After his election as tribune in 133 B.C.E., Tiberius proposed that Rome return to limiting the amount of public land one individual could farm and distribute the rest of the land to the poor in small lots. Although his reform enjoyed the support of some distinguished and popular members of the Senate, it angered those who had usurped large tracts of public land for their own use. They had no desire to give any of it back, so they bitterly resisted Tiberius’s efforts. This was to be expected, yet he unquestionably made additional problems for himself. He introduced his land bill in the concilium plebis without officially consulting the Senate. When King Attalus III of Pergamum died and left his wealth and kingdom to the Romans in his will, Tiberius had the money appropriated to finance his reforms — another slap at the Senate, which was responsible for managing the finances of the provinces. As tribune he acted totally within his rights, yet the way in which he proceeded was unprecedented.

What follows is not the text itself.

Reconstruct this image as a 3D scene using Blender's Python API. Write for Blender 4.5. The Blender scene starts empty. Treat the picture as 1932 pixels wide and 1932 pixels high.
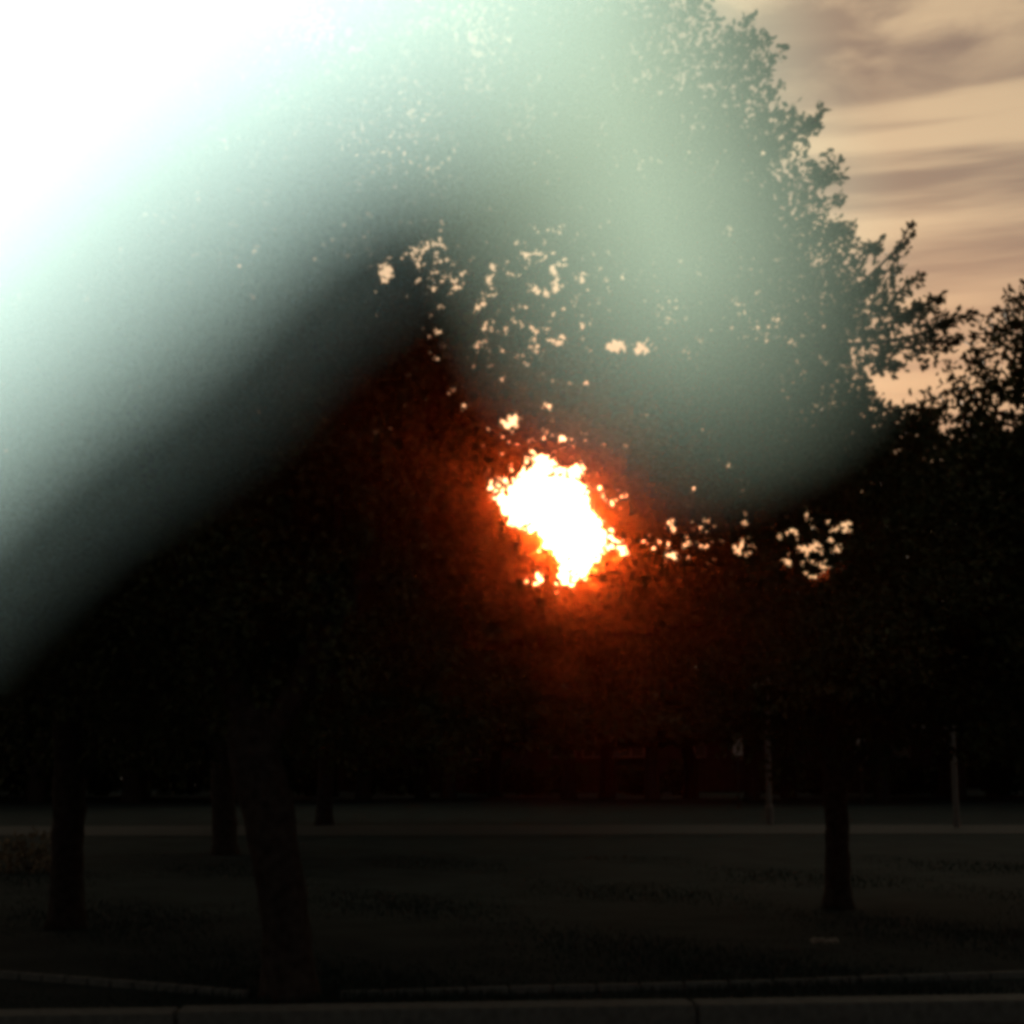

Many powerful Romans became suspicious of Tiberius’s growing influence with the people. Some considered him a tyrant, a concept that came from the Greeks for someone who gained power outside the normal structures and against the traditional ruling class. When he sought to be re-elected as tribune, riots erupted among his opponents and supporters, and a group of senators beat Tiberius to death in cold blood. Thus some of the very people who directed the affairs of state and administered the law had taken the law into their own hands. The death of Tiberius was the beginning of an era of political violence.

Although Tiberius was dead, his land bill became law. Furthermore, Tiberius’s brother Gaius Gracchus (153–121 B.C.E.) took up the cause of reform. Gaius (GAY-uhs) was a veteran soldier with an enviable record, and when he became tribune he demanded even more extensive reform than had his brother. To help the urban poor, Gaius pushed legislation to provide them with cheap grain for bread. He defended his brother’s land law and proposed that Rome send many of its poor and propertyless people out to form colonies, including one on the site where Carthage had once stood. The prospect of new homes, land, and a fresh start gave the urban poor new hope and made Gaius popular among them. (See “Primary Source 5.4: Plutarch on the Reforms of Gaius Gracchus.”)

Like his brother Tiberius, Gaius aroused a great deal of personal and factional opposition. When Gaius failed in 121 B.C.E. to win the tribunate for the third time, he feared for his life. In desperation he armed his staunchest supporters, whereupon the Senate ordered the consul to restore order. Gaius was killed, and many of his supporters died in the turmoil.